December 22,2020

Are You Over-Engineering Your Boards?

When asked the loaded question “What is the frequency of your circuit?”, many engineers will reply with the clock frequency they found in a datasheet. But unfortunately, that is the wrong answer. The clock frequency doesn’t really matter. What matters are the frequencies hidden in the fast transitions of rise-time and fall-times. If you’ve made this mistake, but your boards still work, you’ve gotten lucky, and are likely over-engineering your boards. By slowing down and doing some simple math, you can see if your rise times and trace lengths are in the right order-of-magnitude to start causing problems.

Rise Time

The rise time of a signal is measured between 20% and 80 % of the difference (or 10% and 90%) between logic low and logic high (ignoring overshoot).

The rise-time is measured as either the time to rise from 20% to 80% of the maximum potential difference or from 10% to 90% of the maximum potential difference.


We often look at signals in the time-domain.  Hidden from view, inside the frequency domain of that sharp increase is a series of harmonics that have sufficient amplitude to disrupt your circuit.

On the left side of the graphic is a square wave composed of a series of low amplitude sine waves.  On the right side of the image is a bar chart that indicates the relative amplitudes of each component wave.


To get an estimate of the frequencies you actually need to worry about, take the reciprocal of your 20%/80% rise time.  That frequency component contains the greatest amplitude and can cause the most trouble in your circuit — but even the harmonics need your attention — usually out to the 5th harmonic or so.

To measure it, you need an oscilloscope with a bandwidth sufficient to sample along the rising edge without having to worry about aliasing.  As a general rule of thumb, you can divide your rise time into 0.6 to determine a suitable bandwidth for an oscilloscope, and then round up to the nearest specification oscilloscope.

This equation gets you into the right neighborhood, but don’t let it guide your purchasing decision, as there are many other considerations when selecting an oscilloscope — you should get on the phone with manufacturers’ field application engineer to learn more.

The rise/time and fall/time for integrated circuits continue to inch towards picosecond ranges.  Chip designers have outputs that appear to be square waves on lower-end oscilloscopes.  But it’s not a step function, it is a transition, you just might not be able to see it with your test equipment.

Each of these diagrams represents sampling points on a square wave.  The image on the left represents a 250 MHz bandwidth and the image on the right represents a 1 GHz bandwidth.  The 1 GHz is borderline sufficient to capture the rise time.

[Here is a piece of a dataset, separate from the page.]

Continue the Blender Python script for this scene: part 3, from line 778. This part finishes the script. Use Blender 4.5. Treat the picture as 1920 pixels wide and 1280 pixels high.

Transitions don’t happen at points in time they occur over intervals of time and take time to propagate along a trace.  If the beginning and end of the transition can simultaneously exist along the length of a trace, you have an electrically short interconnect that will behave like a transmission line, and you need to pay attention to what you are doing.  In fact, if you pretended your trace was ten times as long (to account for harmonics), and the transition could complete in that length, you still need to pay attention to your interconnect and possibly treat it as a transmission line.

In the image on the left, the transition happens quickly, and in the image on the right, the transition is spread out over a greater length of time.


If the beginning of the transition will disappear from the trace long before the end of the transition, you don’t really have a high-speed circuit and don’t need to be as careful as you might think.

The question then becomes, when do you need to start paying attention to your dielectric material selection and trace routing?  For that, let’s turn to Mr. Rick Hartley and Dr. Eric Bogatin.  In their recent 2020 PCBWest presentation, they provided separate recommendations for when you should start paying attention, and it depends on the rise/fall time of your signal, not the clock frequency.

Dr. Bogatin provides a very simple rule of thumb — signals travel 6 inches per nanosecond.  Multiply your rise time, in nanoseconds, by 6 inches/nanosecond and compare it to the length of your interconnect.  If your calculated length is less than your actual interconnect length, you likely have a transmission line.

Mr. Hartley went to the trouble of using Polar Instrument’s 2-D field solver and calculated the inner and outer trace propagation speeds to come up with an order-of-magnitude improvement over Dr. Bogatin’s Rule of Thumb.

Who is right?  Well, the answer is “Both of them” and “Neither one of them”  because they have no idea how your board is constructed, only you do.  And they have no idea how energetic the harmonics of your signal are.  These are simply guidelines that tell you when you need to start worrying if you’ve unknowingly created a transmission line out of your interconnect.

If you have a 100 ns rise time, you don’t have a care in the world.  Your signal lines don’t require special attention unless perhaps you are designing a board the size of a panel.  But when your rise times shrink beyond 100 picoseconds, your interconnects are likely a problem.

Summary

We see boards every day that are over-engineered, and under-engineered.  As a designer, it’s up to you to find where the critical design thresholds are and approach them with a suitable margin for safety.  If you consistently over-engineer your boards, we will happily build them, but they will cost more than they might need to.  And if you under-engineer your boards, they won’t work.  So approach the line with caution.